Task statement:
Could you write out the opening lines of the data, word for word, stopping after the line that contains "m = MB(); m.tube([(.42, -.3, 1.05), (.4, -.36, 1.25)], .008, 5);"?
════════
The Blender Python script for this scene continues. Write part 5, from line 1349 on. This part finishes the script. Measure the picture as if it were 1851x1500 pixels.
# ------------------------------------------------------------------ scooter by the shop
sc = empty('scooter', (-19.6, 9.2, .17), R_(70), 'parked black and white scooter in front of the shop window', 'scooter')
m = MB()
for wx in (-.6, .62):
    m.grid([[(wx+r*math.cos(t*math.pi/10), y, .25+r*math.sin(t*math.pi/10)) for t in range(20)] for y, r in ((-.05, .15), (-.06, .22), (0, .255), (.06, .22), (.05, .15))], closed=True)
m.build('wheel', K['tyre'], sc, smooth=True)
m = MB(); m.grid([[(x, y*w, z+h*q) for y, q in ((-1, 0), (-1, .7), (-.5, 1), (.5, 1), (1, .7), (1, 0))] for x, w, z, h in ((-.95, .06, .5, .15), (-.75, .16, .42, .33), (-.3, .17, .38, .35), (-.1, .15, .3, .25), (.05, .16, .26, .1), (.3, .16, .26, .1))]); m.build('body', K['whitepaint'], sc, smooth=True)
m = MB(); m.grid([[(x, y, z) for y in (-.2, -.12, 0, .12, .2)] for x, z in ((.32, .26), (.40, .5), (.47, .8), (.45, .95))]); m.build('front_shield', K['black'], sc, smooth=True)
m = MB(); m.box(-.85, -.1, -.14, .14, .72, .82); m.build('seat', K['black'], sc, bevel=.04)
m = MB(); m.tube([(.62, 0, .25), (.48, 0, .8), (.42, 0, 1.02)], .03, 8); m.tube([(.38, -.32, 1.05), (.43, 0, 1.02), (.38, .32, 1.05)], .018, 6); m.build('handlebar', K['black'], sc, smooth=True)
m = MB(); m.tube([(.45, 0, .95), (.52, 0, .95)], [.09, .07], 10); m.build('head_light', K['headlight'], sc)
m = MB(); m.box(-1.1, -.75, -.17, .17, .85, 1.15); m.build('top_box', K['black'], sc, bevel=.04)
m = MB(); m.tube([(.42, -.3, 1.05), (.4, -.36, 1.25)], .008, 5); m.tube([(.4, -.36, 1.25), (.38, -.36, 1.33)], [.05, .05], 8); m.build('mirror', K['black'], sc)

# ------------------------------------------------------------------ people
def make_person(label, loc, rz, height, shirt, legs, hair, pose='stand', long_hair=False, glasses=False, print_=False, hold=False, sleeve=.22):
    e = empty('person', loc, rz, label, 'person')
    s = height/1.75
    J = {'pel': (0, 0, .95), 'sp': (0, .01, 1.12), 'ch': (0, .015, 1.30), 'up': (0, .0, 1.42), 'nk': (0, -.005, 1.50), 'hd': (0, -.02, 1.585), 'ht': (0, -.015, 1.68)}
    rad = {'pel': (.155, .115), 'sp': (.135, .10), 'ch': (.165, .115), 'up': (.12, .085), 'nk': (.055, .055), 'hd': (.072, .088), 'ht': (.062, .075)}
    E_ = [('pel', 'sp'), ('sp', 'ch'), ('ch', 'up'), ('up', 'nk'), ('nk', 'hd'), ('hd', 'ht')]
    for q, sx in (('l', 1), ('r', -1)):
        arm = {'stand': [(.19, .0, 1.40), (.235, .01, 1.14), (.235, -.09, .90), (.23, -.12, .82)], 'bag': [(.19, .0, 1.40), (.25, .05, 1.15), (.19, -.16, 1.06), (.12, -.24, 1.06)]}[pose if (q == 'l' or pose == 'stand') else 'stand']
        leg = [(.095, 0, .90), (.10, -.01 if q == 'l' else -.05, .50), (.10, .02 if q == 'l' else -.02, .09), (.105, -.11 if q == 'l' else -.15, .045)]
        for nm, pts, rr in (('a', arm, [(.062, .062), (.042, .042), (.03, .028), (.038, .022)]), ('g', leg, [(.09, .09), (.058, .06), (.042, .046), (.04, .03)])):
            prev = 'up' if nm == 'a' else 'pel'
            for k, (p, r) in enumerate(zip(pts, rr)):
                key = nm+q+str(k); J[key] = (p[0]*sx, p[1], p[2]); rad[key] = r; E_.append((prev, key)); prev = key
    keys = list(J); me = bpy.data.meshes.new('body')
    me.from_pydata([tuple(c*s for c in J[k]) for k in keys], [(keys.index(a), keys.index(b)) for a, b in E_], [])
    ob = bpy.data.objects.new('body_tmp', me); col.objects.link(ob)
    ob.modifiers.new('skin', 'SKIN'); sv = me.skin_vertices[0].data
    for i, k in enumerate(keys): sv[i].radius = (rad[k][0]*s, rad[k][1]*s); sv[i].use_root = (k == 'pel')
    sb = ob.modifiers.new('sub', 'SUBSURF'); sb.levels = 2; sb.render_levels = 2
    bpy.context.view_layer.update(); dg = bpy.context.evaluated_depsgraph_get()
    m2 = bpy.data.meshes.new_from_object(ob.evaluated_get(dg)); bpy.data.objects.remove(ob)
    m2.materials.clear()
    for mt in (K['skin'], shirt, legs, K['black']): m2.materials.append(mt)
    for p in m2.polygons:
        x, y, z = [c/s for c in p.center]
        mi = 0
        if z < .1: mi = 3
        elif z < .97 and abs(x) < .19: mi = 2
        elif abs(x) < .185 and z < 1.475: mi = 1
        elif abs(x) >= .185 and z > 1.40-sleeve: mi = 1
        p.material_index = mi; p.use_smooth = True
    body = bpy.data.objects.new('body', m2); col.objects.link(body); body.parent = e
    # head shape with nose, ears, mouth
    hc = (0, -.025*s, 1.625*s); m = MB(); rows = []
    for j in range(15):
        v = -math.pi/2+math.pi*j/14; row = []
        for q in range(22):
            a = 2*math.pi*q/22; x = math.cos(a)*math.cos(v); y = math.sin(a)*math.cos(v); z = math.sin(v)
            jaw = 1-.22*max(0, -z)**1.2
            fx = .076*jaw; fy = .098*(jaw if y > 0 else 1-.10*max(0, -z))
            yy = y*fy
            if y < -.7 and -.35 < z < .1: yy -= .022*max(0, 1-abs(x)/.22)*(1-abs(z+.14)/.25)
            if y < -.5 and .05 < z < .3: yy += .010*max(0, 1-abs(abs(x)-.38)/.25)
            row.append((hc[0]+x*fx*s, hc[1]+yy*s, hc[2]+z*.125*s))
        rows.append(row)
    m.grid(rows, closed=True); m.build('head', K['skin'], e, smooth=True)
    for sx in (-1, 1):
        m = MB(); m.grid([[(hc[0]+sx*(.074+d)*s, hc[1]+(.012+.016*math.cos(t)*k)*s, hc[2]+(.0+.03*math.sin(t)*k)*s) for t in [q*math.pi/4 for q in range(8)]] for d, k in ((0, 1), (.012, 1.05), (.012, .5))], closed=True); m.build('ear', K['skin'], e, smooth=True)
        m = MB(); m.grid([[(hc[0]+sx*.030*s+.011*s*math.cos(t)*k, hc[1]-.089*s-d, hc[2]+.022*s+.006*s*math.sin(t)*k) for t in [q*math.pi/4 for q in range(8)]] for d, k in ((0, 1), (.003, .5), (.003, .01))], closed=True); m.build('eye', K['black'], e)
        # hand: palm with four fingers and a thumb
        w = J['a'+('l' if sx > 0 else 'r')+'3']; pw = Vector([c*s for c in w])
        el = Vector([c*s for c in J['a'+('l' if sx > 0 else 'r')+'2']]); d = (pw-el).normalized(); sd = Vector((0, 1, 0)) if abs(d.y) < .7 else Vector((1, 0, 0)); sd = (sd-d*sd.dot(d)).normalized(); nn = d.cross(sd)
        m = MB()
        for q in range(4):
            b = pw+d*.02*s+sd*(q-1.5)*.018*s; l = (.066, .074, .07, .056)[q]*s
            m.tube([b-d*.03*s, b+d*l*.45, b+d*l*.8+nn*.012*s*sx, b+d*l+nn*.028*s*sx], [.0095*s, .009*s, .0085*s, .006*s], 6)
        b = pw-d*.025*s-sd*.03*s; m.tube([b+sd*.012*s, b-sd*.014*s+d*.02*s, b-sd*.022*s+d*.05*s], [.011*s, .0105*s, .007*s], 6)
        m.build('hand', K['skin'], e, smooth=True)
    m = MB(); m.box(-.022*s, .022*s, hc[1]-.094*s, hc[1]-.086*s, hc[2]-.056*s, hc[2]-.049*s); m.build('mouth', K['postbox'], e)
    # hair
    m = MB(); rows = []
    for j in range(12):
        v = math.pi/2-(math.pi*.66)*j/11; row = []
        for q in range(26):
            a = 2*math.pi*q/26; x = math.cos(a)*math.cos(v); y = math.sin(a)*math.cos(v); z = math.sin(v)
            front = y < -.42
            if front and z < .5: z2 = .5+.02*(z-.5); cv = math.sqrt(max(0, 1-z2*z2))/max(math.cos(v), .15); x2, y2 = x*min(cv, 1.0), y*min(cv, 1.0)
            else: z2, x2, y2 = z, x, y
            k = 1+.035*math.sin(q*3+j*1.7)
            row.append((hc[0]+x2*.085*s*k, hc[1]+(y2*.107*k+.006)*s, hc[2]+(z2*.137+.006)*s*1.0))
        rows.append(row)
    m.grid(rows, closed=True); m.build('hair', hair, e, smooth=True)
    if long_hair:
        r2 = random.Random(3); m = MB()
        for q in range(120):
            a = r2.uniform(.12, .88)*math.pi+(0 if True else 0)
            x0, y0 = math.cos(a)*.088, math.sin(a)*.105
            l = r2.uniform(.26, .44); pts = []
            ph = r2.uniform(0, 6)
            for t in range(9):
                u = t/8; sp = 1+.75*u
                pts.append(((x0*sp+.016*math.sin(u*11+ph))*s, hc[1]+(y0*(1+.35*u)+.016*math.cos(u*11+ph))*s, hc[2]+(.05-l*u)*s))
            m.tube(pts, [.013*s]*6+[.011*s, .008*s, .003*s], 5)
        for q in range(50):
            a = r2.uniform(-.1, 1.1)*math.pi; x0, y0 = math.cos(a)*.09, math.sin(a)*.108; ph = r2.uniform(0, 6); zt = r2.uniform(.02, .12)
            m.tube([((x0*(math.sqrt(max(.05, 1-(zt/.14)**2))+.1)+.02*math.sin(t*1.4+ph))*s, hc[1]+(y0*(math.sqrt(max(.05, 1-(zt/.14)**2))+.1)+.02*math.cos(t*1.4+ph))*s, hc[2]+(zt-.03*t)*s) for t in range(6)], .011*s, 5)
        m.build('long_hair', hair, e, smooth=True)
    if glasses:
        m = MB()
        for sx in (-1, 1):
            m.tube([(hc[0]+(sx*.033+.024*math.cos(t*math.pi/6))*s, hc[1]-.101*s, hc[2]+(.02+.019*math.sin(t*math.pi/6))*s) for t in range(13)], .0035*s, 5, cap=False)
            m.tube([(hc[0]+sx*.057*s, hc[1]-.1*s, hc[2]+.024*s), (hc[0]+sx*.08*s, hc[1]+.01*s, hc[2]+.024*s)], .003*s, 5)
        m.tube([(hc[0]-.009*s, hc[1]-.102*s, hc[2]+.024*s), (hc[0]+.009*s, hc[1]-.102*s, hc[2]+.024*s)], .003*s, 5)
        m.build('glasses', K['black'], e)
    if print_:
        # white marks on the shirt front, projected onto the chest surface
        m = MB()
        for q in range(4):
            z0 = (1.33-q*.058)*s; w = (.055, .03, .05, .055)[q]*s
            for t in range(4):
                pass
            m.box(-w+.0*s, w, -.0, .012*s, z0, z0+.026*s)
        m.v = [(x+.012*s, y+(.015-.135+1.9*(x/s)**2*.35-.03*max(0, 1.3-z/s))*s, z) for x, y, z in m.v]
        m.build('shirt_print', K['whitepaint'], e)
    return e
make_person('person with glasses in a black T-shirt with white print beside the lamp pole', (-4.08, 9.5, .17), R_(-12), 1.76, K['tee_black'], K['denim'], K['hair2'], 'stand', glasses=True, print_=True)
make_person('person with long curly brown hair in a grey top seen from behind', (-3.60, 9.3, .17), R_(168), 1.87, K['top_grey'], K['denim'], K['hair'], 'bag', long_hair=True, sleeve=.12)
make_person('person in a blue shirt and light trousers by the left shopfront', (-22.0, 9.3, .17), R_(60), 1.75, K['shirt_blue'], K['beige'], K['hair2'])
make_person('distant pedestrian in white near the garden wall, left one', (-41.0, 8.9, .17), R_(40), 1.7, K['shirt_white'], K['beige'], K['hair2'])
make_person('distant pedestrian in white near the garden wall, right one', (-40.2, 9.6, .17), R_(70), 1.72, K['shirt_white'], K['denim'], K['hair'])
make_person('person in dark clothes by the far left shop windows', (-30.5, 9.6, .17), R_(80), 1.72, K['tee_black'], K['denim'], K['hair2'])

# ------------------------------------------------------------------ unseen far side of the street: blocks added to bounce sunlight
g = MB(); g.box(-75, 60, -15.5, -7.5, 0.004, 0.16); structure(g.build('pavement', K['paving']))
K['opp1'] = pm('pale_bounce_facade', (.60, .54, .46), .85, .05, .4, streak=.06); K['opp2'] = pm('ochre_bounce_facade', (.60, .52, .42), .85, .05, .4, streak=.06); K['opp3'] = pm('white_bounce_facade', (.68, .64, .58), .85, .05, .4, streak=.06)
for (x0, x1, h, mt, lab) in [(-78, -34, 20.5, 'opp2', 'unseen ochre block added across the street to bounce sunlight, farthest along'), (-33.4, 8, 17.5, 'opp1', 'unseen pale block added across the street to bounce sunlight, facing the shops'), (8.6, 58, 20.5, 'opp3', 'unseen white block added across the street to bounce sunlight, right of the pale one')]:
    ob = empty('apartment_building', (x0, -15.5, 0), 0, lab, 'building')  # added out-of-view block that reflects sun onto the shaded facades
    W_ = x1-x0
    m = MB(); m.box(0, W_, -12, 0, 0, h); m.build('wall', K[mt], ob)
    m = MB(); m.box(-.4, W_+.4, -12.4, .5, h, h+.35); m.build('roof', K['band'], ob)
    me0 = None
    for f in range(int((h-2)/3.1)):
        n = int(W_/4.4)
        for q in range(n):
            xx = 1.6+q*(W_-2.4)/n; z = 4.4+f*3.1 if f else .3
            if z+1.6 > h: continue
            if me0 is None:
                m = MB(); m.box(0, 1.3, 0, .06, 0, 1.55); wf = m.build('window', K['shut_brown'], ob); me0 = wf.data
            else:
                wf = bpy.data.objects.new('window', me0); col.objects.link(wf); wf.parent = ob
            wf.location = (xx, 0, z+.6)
════════
Written solution:
The Blender Python script for this scene continues. Write part 5, from line 1349 on. This part finishes the script. Measure the picture as if it were 1851x1500 pixels.
# ------------------------------------------------------------------ scooter by the shop
sc = empty('scooter', (-19.6, 9.2, .17), R_(70), 'parked black and white scooter in front of the shop window', 'scooter')
m = MB()
for wx in (-.6, .62):
    m.grid([[(wx+r*math.cos(t*math.pi/10), y, .25+r*math.sin(t*math.pi/10)) for t in range(20)] for y, r in ((-.05, .15), (-.06, .22), (0, .255), (.06, .22), (.05, .15))], closed=True)
m.build('wheel', K['tyre'], sc, smooth=True)
m = MB(); m.grid([[(x, y*w, z+h*q) for y, q in ((-1, 0), (-1, .7), (-.5, 1), (.5, 1), (1, .7), (1, 0))] for x, w, z, h in ((-.95, .06, .5, .15), (-.75, .16, .42, .33), (-.3, .17, .38, .35), (-.1, .15, .3, .25), (.05, .16, .26, .1), (.3, .16, .26, .1))]); m.build('body', K['whitepaint'], sc, smooth=True)
m = MB(); m.grid([[(x, y, z) for y in (-.2, -.12, 0, .12, .2)] for x, z in ((.32, .26), (.40, .5), (.47, .8), (.45, .95))]); m.build('front_shield', K['black'], sc, smooth=True)
m = MB(); m.box(-.85, -.1, -.14, .14, .72, .82); m.build('seat', K['black'], sc, bevel=.04)
m = MB(); m.tube([(.62, 0, .25), (.48, 0, .8), (.42, 0, 1.02)], .03, 8); m.tube([(.38, -.32, 1.05), (.43, 0, 1.02), (.38, .32, 1.05)], .018, 6); m.build('handlebar', K['black'], sc, smooth=True)
m = MB(); m.tube([(.45, 0, .95), (.52, 0, .95)], [.09, .07], 10); m.build('head_light', K['headlight'], sc)
m = MB(); m.box(-1.1, -.75, -.17, .17, .85, 1.15); m.build('top_box', K['black'], sc, bevel=.04)
m = MB(); m.tube([(.42, -.3, 1.05), (.4, -.36, 1.25)], .008, 5); m.tube([(.4, -.36, 1.25), (.38, -.36, 1.33)], [.05, .05], 8); m.build('mirror', K['black'], sc)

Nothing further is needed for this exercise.